◆ DIRECTIONS FOR THIS TASK ◆
Lines after the one containing "from mathutils import" are to be omitted; print exactly each line from the start of the records up to and including it.

[3D scene scripts]

==================================================

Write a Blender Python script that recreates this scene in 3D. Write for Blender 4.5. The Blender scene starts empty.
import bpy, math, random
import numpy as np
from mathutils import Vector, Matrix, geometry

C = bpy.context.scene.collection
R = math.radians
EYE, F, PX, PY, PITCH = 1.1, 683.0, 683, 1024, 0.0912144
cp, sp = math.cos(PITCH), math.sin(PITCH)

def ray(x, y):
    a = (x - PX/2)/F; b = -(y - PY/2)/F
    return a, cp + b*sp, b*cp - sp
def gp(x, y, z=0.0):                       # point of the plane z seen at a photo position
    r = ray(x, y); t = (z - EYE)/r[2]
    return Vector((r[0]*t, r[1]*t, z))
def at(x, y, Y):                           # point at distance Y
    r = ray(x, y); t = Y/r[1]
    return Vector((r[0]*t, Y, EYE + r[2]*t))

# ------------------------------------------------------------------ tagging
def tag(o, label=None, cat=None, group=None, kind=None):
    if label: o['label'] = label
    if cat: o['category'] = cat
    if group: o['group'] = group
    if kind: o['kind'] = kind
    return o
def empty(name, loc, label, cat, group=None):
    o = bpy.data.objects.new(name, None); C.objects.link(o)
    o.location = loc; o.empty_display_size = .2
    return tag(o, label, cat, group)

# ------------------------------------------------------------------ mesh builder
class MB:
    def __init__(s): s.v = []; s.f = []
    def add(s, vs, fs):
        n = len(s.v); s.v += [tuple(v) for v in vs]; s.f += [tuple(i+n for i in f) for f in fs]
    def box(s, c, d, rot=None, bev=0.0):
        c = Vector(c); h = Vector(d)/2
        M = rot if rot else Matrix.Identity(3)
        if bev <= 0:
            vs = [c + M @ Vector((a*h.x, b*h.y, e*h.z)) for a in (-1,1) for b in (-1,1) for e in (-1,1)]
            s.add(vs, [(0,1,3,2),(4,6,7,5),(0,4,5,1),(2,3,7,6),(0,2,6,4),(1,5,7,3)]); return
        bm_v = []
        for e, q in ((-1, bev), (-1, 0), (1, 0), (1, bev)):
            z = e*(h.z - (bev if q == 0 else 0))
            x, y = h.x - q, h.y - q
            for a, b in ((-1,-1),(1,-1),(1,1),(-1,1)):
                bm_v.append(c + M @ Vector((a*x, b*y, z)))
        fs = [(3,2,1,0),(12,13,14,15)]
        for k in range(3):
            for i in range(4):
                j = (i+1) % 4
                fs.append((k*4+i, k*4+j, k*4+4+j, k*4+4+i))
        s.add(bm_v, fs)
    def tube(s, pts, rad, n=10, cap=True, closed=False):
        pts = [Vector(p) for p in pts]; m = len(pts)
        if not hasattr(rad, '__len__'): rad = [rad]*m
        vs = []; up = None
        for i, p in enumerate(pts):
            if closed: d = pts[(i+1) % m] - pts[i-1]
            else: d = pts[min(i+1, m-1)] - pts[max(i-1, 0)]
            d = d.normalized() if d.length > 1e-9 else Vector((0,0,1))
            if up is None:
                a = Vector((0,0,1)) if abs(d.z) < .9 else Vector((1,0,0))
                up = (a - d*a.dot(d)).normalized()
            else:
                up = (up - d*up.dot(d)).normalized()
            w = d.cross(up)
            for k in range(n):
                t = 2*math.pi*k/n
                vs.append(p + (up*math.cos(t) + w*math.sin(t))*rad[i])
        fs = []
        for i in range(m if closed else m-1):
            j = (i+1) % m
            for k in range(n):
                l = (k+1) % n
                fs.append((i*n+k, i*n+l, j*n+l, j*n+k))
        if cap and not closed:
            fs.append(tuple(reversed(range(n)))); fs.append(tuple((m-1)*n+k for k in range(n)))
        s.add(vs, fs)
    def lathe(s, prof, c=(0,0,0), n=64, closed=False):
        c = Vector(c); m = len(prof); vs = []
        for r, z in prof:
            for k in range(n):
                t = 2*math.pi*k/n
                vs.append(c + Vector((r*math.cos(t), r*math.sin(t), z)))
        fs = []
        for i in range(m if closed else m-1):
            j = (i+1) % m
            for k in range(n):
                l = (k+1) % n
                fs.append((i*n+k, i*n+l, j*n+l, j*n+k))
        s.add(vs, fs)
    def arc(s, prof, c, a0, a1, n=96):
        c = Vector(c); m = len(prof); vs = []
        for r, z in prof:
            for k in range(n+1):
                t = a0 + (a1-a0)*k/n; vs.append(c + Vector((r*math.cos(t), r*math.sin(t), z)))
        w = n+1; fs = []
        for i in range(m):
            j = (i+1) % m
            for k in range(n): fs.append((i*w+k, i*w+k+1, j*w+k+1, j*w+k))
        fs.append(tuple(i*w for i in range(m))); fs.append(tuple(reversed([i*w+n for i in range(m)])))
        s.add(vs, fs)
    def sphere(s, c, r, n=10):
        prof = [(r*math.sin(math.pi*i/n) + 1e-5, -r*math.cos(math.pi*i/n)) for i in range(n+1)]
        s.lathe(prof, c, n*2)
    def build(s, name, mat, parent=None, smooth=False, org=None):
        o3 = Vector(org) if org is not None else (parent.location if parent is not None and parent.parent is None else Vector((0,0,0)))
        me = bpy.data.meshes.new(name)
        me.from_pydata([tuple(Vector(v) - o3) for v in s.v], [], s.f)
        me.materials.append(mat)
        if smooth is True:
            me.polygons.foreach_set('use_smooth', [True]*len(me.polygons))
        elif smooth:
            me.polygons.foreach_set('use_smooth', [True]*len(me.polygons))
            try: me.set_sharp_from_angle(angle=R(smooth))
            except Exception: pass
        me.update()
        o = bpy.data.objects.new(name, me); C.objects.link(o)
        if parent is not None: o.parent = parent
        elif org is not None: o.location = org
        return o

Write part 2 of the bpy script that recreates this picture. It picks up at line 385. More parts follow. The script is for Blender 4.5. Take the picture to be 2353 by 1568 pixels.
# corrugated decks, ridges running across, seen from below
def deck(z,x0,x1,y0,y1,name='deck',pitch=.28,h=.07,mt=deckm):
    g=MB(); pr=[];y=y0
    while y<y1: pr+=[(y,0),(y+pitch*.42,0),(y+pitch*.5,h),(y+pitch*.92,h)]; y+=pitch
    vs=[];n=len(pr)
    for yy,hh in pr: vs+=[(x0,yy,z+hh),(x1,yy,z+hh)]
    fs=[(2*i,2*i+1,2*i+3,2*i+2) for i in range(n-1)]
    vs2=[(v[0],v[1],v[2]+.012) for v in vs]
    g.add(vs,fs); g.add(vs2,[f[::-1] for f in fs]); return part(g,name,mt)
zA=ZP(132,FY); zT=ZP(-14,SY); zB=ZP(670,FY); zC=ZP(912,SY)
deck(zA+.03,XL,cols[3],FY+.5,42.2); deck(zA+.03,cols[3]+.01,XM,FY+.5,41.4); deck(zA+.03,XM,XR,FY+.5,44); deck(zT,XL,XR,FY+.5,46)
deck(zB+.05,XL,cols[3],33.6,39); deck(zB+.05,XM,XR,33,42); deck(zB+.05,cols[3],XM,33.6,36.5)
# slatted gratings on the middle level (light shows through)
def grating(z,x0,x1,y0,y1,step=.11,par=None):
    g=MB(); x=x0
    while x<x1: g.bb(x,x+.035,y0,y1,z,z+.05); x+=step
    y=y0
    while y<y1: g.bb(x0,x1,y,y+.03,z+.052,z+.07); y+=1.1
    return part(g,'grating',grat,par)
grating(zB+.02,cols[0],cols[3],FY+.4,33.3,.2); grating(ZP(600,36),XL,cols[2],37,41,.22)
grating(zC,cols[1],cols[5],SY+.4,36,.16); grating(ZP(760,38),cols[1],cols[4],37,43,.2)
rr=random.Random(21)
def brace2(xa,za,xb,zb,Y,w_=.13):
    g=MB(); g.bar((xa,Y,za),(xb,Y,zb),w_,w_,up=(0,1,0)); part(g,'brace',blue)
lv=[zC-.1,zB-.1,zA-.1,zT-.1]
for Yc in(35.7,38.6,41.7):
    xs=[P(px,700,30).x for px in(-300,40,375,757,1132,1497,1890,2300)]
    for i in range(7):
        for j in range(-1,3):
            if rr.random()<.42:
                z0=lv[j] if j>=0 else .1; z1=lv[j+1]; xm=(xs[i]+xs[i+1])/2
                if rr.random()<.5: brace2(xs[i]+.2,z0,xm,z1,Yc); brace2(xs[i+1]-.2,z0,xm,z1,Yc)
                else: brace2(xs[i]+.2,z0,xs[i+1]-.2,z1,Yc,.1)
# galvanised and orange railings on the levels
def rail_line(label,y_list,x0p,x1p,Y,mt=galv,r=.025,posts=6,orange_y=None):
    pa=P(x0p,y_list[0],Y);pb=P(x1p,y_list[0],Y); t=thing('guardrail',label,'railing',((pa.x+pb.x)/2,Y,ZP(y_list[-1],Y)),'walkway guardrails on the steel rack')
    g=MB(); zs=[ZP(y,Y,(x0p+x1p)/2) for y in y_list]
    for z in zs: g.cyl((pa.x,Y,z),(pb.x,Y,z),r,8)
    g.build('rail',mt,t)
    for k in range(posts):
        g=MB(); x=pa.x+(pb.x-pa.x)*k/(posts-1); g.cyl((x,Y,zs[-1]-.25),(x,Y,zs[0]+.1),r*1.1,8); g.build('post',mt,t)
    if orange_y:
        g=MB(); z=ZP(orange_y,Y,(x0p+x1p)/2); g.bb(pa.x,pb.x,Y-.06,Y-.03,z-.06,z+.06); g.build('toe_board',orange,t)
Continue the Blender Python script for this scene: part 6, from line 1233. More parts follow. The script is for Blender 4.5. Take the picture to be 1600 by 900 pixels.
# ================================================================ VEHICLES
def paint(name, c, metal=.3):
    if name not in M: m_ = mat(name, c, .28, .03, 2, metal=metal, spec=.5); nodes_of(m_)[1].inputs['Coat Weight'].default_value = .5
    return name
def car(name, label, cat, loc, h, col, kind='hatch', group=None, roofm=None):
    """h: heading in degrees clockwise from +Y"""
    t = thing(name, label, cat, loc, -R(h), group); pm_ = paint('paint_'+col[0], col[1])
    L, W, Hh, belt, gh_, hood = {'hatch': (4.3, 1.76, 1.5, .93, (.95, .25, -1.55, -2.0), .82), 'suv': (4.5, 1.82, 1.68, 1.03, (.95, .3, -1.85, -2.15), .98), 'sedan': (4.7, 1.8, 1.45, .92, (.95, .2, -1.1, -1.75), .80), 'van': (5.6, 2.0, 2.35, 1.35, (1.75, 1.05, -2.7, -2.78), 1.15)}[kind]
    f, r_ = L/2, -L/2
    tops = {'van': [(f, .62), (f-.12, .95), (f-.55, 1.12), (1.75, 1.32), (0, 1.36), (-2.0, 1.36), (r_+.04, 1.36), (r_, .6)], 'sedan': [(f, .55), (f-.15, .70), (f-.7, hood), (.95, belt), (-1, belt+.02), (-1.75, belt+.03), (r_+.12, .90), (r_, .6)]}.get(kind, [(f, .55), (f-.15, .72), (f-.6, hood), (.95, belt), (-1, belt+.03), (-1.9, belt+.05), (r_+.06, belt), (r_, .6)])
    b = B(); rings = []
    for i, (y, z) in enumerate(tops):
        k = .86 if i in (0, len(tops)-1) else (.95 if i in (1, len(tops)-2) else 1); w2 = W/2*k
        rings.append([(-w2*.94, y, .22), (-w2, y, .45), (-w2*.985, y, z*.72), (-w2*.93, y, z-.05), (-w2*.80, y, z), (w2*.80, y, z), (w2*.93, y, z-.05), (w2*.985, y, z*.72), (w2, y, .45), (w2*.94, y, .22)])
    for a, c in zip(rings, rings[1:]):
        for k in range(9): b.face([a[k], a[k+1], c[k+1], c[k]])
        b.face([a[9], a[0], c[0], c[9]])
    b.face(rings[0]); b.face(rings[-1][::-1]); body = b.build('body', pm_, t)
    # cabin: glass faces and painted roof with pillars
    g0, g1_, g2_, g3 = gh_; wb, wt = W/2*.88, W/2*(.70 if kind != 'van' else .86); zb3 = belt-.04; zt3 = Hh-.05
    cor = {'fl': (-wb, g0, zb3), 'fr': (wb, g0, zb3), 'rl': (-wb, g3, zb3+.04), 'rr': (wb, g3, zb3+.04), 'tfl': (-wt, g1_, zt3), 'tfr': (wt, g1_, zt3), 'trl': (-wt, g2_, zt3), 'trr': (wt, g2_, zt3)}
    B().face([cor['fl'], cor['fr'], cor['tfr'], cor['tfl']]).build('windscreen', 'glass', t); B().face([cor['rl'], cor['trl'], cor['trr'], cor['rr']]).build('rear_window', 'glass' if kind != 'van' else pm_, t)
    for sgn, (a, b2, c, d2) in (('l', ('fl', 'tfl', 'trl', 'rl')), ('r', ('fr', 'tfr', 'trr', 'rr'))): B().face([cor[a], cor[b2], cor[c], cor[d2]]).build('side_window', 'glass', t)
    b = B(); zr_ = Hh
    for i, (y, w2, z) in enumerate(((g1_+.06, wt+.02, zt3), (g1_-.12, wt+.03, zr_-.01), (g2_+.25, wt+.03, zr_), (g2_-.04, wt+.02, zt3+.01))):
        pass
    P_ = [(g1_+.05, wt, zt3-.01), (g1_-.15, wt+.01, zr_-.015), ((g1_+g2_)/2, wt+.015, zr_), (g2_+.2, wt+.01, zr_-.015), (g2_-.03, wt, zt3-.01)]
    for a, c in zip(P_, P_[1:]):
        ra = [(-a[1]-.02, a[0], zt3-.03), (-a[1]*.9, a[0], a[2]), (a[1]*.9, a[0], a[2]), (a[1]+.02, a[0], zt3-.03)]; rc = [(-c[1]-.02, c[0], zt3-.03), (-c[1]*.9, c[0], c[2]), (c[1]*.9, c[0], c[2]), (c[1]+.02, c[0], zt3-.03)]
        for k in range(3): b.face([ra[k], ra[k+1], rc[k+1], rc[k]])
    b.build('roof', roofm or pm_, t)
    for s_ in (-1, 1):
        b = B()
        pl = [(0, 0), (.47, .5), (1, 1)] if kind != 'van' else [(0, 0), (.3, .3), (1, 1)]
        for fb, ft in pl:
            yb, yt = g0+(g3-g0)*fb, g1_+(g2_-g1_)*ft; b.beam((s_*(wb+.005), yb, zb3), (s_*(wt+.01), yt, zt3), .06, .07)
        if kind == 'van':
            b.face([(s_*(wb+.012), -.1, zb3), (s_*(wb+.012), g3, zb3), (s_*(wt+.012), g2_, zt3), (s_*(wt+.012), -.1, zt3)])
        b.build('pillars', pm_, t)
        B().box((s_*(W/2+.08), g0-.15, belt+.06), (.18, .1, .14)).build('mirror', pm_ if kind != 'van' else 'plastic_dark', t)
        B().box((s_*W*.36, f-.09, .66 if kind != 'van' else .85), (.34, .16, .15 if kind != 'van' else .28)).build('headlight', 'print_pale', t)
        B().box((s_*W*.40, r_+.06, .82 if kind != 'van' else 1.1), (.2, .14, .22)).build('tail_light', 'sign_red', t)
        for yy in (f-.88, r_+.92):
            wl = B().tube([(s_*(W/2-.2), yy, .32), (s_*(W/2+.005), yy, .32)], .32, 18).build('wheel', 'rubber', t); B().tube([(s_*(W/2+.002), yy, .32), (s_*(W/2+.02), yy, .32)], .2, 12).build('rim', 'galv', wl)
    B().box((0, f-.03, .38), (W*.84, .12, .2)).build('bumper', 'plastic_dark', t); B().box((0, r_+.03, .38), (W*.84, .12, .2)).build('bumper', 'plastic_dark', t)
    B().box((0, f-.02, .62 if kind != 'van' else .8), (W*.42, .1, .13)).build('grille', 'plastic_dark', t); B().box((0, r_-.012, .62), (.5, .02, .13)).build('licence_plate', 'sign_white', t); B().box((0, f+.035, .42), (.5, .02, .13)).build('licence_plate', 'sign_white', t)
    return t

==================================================

◆ OUTPUT FOR THIS TASK ◆
Write a Blender Python script that recreates this scene in 3D. Write for Blender 4.5. The Blender scene starts empty.
import bpy, math, random
import numpy as np
from mathutils import Vector, Matrix, geometry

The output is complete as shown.